WHEN EARL WARREN departed California, he left behind a personal staff of advisers, more than a dozen department heads, and a team of secretaries. He had commanded a $1 billion budget with functions spread across America's second-most-populous state. Arriving in Washington, he put all of that behind him. Now Warren had a secretary and three law clerks, along with a handful of Court workers, messengers, security guards, and custodial workers. He brought just one assistant with him, a personal secretary named Maggie Bryan, to handle California mail.
Though he was chief in name, Warren in fact was colleague to eight men, heirs to an institution unlike the other branches of federal government—one whose members served for life and answered to no voter, one whose character blended the cool reasoning of legal analysis with the hot urgency of national politics, and one distinctly male. Not until Sandra Day O'Connor's appointment in 1981 did a woman sit on the Court. Until then, the men who occupied America's high bench at times resembled nine elbowing brothers, each with his own place at a boisterous table. With no terms of office, the justices fought, then returned to fight again, year after year. Isolated from conventional politics, bound by the secrecy of their deliberations, their colleagues became their families; wives of deceased justices remained part of the Court even after their husbands had died, returning for annual dinners, joining in retirement celebrations and funerals. When children married, the justices would chip in and buy a silver platter for the new couple. They were “the brethren.”

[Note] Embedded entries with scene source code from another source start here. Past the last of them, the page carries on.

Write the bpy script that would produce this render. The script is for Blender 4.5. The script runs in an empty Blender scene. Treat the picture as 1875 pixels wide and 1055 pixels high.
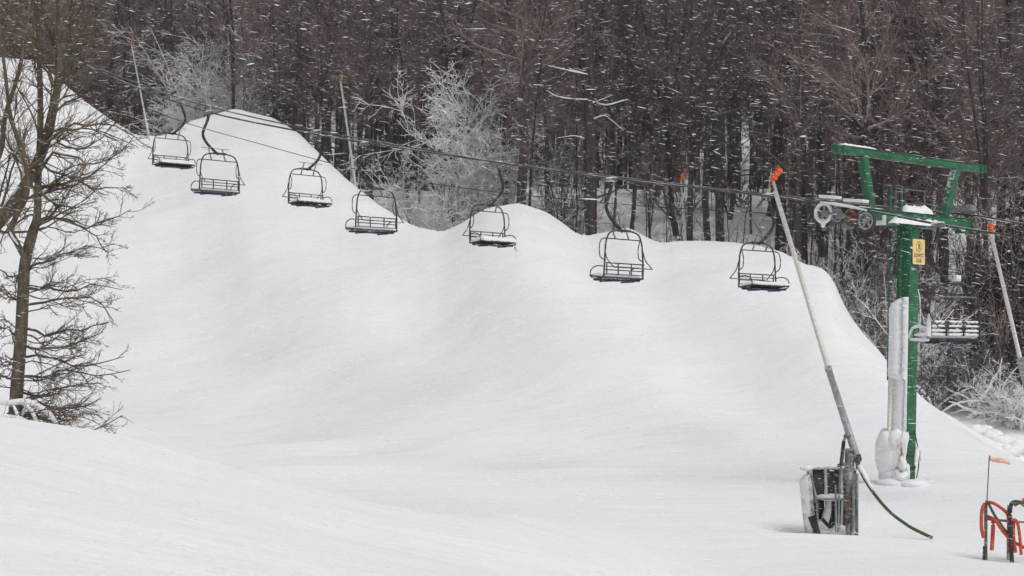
import bpy, math, random
import numpy as np
from mathutils import Vector, Matrix, Euler

# ------------------------------------------------------------------ camera, sky, sun, exposure
sc = bpy.context.scene
F = 3500.0          # focal length in photo pixels (photo 1875 wide)
HZ = 680.0          # photo row of the eye level
CZ = 2.93           # eye height above the tower's foot
cam_d = bpy.data.cameras.new('camera')
cam = bpy.data.objects.new('camera', cam_d)
sc.collection.objects.link(cam)
cam.location = (0, 0, CZ)
cam.rotation_euler = (math.radians(90), 0, 0)
cam_d.sensor_width = 36.0
cam_d.lens = 36.0 * F / 1875.0
cam_d.shift_y = (HZ - 527.5) / 1875.0
cam_d.clip_start = 0.1
cam_d.clip_end = 4000
sc.camera = cam

SUN_EL, SUN_AZ = math.radians(60), math.radians(132)     # azimuth from +Y, positive to +X
world = bpy.data.worlds.new('World')
sc.world = world
world.use_nodes = True
wt = world.node_tree
bg = wt.nodes['Background']
sky = wt.nodes.new('ShaderNodeTexSky')
sky.sky_type = 'NISHITA'
sky.sun_disc = False
sky.sun_elevation = SUN_EL
sky.sun_rotation = SUN_AZ
sky.dust_density = 4.0
hs = wt.nodes.new('ShaderNodeHueSaturation')
hs.inputs['Saturation'].default_value = 0.14
wt.links.new(sky.outputs[0], hs.inputs['Color'])
wt.links.new(hs.outputs[0], bg.inputs['Color'])
bg.inputs['Strength'].default_value = 0.15
sd = bpy.data.lights.new('sun', 'SUN')
sd.energy = 0.95
sd.angle = math.radians(30)
sd.color = (1.0, 0.965, 0.92)
sun = bpy.data.objects.new('sun', sd)
sc.collection.objects.link(sun)
sdir = Vector((math.sin(SUN_AZ) * math.cos(SUN_EL), math.cos(SUN_AZ) * math.cos(SUN_EL), math.sin(SUN_EL)))
sun.rotation_euler = sdir.to_track_quat('Z', 'Y').to_euler()
sc.view_settings.view_transform = 'Standard'
sc.view_settings.look = 'None'
sc.view_settings.gamma = 1
sc.view_settings.exposure = -0.25

random.seed(7)
NP = np.random.default_rng(7)

# ------------------------------------------------------------------ helpers
def P(px, py, Y):
    return Vector(((px - 937.5) / F * Y, Y, CZ + (HZ - py) / F * Y))

def lerp(v, xs, ys):
    return np.interp(v, xs, ys)

def smax(a, b, k):
    h = np.clip(0.5 + 0.5 * (a - b) / k, 0, 1)
    return b * (1 - h) + a * h + k * h * (1 - h)

def newmat(name):
    m = bpy.data.materials.new(name)
    m.use_nodes = True
    nt = m.node_tree
    return m, nt, nt.nodes['Principled BSDF']

def N(nt, t, **kw):
    n = nt.nodes.new(t)
    for k, v in kw.items():
        if k in n.inputs: n.inputs[k].default_value = v
        else: setattr(n, k, v)
    return n

def ramp(nt, fac, stops):
    r = nt.nodes.new('ShaderNodeValToRGB')
    el = r.color_ramp.elements
    while len(el) < len(stops): el.new(0.5)
    for e, (p, c) in zip(el, stops):
        e.position = p
        e.color = (*c, 1) if len(c) == 3 else c
    nt.links.new(fac, r.inputs['Fac'])
    return r

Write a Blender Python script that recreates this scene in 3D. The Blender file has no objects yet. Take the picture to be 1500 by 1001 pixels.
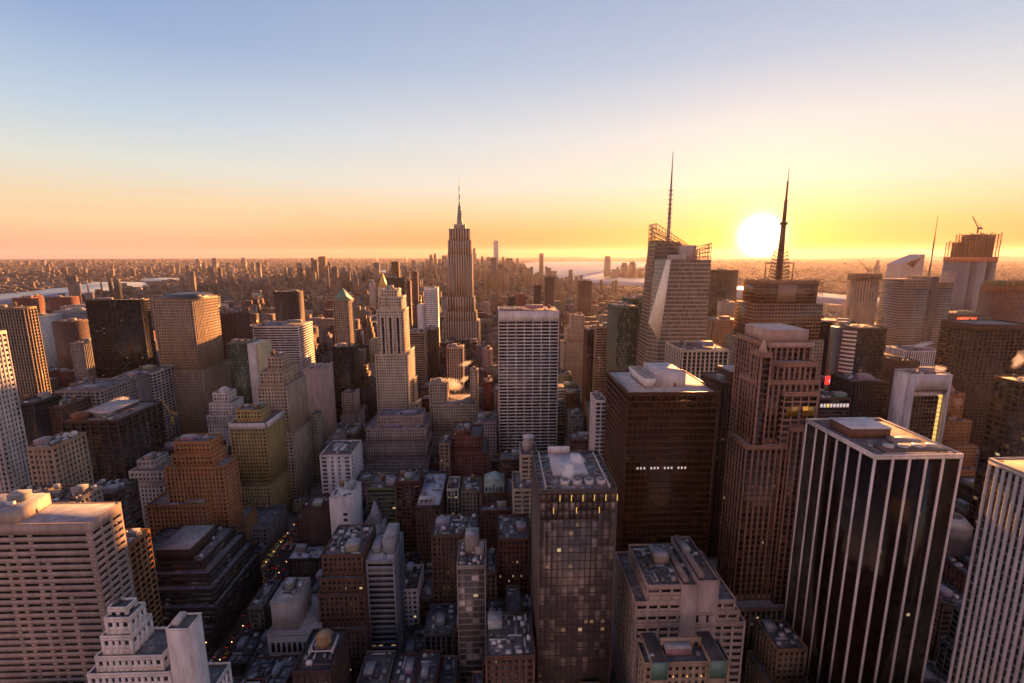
import bpy, bmesh, math, random
import numpy as np
from mathutils import Vector
R=math.radians
sc=bpy.context.scene
# ---------------------------------------------------------------- camera
cam=bpy.data.cameras.new('camera'); co=bpy.data.objects.new('camera',cam); sc.collection.objects.link(co); sc.camera=co
cam.sensor_width=36; cam.lens=36*706/1500; cam.clip_start=1; cam.clip_end=120000
co.location=(0,0,259); co.rotation_euler=(R(90-10.3),0,R(-1.9))
# ---------------------------------------------------------------- light
SUN_EL, SUN_AZ = R(2.2), R(28.7)          # azimuth measured from the avenue direction (+y) towards +x
sdir=Vector((math.sin(SUN_AZ)*math.cos(SUN_EL),math.cos(SUN_AZ)*math.cos(SUN_EL),math.sin(SUN_EL)))
sl=bpy.data.lights.new('sun','SUN'); so=bpy.data.objects.new('sun',sl); sc.collection.objects.link(so)
sl.energy=5.0; sl.angle=R(0.6); sl.color=(1.0,.40,.12)
so.rotation_euler=(-sdir).to_track_quat('-Z','Y').to_euler()
sc.view_settings.view_transform='Standard'; sc.view_settings.look='None'; sc.view_settings.exposure=2.15; sc.view_settings.gamma=1
wd=bpy.data.worlds.new('World'); sc.world=wd; wd.use_nodes=True
def world():
    nt=wd.node_tree; N=nt.nodes; L=nt.links; N.clear()
    out=N.new('ShaderNodeOutputWorld'); tc=N.new('ShaderNodeTexCoord')
    nrm=N.new('ShaderNodeVectorMath'); nrm.operation='NORMALIZE'; L.new(tc.outputs['Generated'],nrm.inputs[0])
    sep=N.new('ShaderNodeSeparateXYZ'); L.new(nrm.outputs[0],sep.inputs[0])
    def M(op,a,b=None,c=None):
        n=N.new('ShaderNodeMath'); n.operation=op
        for i,v in enumerate((a,b,c)):
            if v is None: continue
            if isinstance(v,(int,float)): n.inputs[i].default_value=v
            else: L.new(v,n.inputs[i])
        return n.outputs[0]
    def ramp(f,pts):
        n=N.new('ShaderNodeValToRGB'); e=n.color_ramp
        while len(e.elements)<len(pts): e.elements.new(.5)
        for el,(p,c) in zip(e.elements,pts): el.position=p; el.color=(*c,1)
        L.new(f,n.inputs[0]); return n.outputs[0]
    def mix(f,a,b,mode='MIX'):
        n=N.new('ShaderNodeMix'); n.data_type='RGBA'; n.blend_type=mode
        if isinstance(f,(int,float)): n.inputs[0].default_value=f
        else: L.new(f,n.inputs[0])
        for s,v in ((n.inputs[6],a),(n.inputs[7],b)):
            if isinstance(v,tuple): s.default_value=(*v,1)
            else: L.new(v,s)
        return n.outputs[2]
    # elevation in degrees / 60
    el=M('MULTIPLY',M('ARCSINE',sep.outputs[2]),180/math.pi/60)
    g=M('ADD',el,.1)
    def deg(d): return d/60+.1
    def s2l(*c): return tuple((x/255/12.92 if x<11 else ((x/255+.055)/1.055)**2.4) for x in c)
    SK=dict(front=[(-6,(130,85,70)),(0,(205,128,84)),(1.2,(216,145,88)),(3,(231,176,120)),(5,(237,203,162)),(7.5,(232,218,201)),(12.5,(218,216,215)),(19,(178,191,212)),(25,(158,174,204)),(48,(80,95,130))],
 left=[(-6,(95,78,80)),(0,(220,162,138)),(1.2,(234,182,146)),(3,(241,204,160)),(5,(237,209,172)),(8.2,(220,219,208)),(12.5,(188,204,219)),(19,(148,170,208)),(25,(127,151,197)),(48,(62,78,115))],
 back=[(-6,(100,74,70)),(0,(160,118,112)),(3,(186,138,128)),(8,(198,147,132)),(15,(172,137,132)),(25,(112,102,116)),(48,(46,54,80))],backgain=3.0,
 glow=[(.95,(60,60,54)),(1.7,(3.6,3.0,1.6)),(3.0,(.75,.5,.14)),(5.5,(.22,.10,.0)),(9,(.05,.015,.0))],strength=.235)
    front=ramp(g,[(max(0,deg(d)),s2l(*c)) for d,c in SK['front']])
    side=ramp(g,[(max(0,deg(d)),s2l(*c)) for d,c in SK['left']])
    back=ramp(g,[(max(0,deg(d)),tuple(v*SK['backgain'] for v in s2l(*c))) for d,c in SK['back']])
    # azimuth closeness to the sun
    hd=Vector((math.sin(SUN_AZ),math.cos(SUN_AZ),0))
    dt=N.new('ShaderNodeVectorMath'); dt.operation='DOT_PRODUCT'; L.new(nrm.outputs[0],dt.inputs[0]); dt.inputs[1].default_value=hd
    hl=M('SQRT',M('MAXIMUM',M('SUBTRACT',1.0,M('MULTIPLY',sep.outputs[2],sep.outputs[2])),.0001))
    ca=M('DIVIDE',dt.outputs['Value'],hl)
    def sstep(x,a,b):
        n=N.new('ShaderNodeMapRange'); n.interpolation_type='SMOOTHSTEP'; L.new(x,n.inputs[0]); n.inputs[1].default_value=a; n.inputs[2].default_value=b; return n.outputs[0]
    c1=mix(sstep(ca,.35,1.0),side,front)
    c2=mix(sstep(ca,-.35,.25),back,c1)
    # glow round the sun
    d3=N.new('ShaderNodeVectorMath'); d3.operation='DOT_PRODUCT'; L.new(nrm.outputs[0],d3.inputs[0]); d3.inputs[1].default_value=(0.47917, 0.87714, 0.03185)
    ang=M('MULTIPLY',M('ARCCOSINE',M('MINIMUM',d3.outputs['Value'],.9999999)),180/math.pi)
    def gauss(s): return M('EXPONENT',M('MULTIPLY',M('POWER',M('DIVIDE',ang,s),2.0),-1.0))
    def add(a,f,c):
        sc_=N.new('ShaderNodeVectorMath'); sc_.operation='SCALE'; sc_.inputs[0].default_value=c; L.new(f,sc_.inputs['Scale'])
        ad=N.new('ShaderNodeVectorMath'); ad.operation='ADD'; L.new(a,ad.inputs[0]); L.new(sc_.outputs[0],ad.inputs[1]); return ad.outputs[0]
    k=c2
    for s,c in SK['glow']: k=add(k,gauss(s),c)
    # a few faint streaks of cloud low over the horizon
    mp=N.new('ShaderNodeMapping'); mp.inputs['Scale'].default_value=(2.2,2.2,60); L.new(nrm.outputs[0],mp.inputs[0])
    nz=N.new('ShaderNodeTexNoise'); nz.inputs['Scale'].default_value=2.0; nz.inputs['Detail'].default_value=4; L.new(mp.outputs[0],nz.inputs['Vector'])
    band=M('MULTIPLY',sstep(nz.outputs[0],.56,.72),M('MULTIPLY',sstep(el,.0,.03),sstep(el,.16,.05)))
    k=mix(M('MULTIPLY',band,.16),k,s2l(225,150,120))
    sky=N.new('ShaderNodeTexSky'); sky.sky_type='NISHITA'; sky.sun_disc=False; sky.sun_elevation=SUN_EL; sky.sun_rotation=SUN_AZ
    b1=N.new('ShaderNodeBackground'); b1.inputs[1].default_value=SK['strength']; L.new(k,b1.inputs[0])
    b2=N.new('ShaderNodeBackground'); b2.inputs[1].default_value=.006; L.new(sky.outputs[0],b2.inputs[0])
    ad=N.new('ShaderNodeAddShader'); L.new(b1.outputs[0],ad.inputs[0]); L.new(b2.outputs[0],ad.inputs[1]); L.new(ad.outputs[0],out.inputs[0])
world()
sc.cycles.use_denoising=True
sc.cycles.max_bounces=8; sc.cycles.diffuse_bounces=3; sc.cycles.glossy_bounces=3; sc.cycles.volume_bounces=6; sc.cycles.transparent_max_bounces=8
sc.cycles.sample_clamp_indirect=4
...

Proximity and time fused them in a common endeavor, but also ripened differences. By the time Warren joined the Court in October 1953, the surface commonality of the bench—the other eight members had been placed there by Democrats during the party's long reign from FDR through Truman—belied deep doctrinal and personal disagreements. Those had been nursed over time, and flared occasionally in public, more often in the weekly conferences of the justices.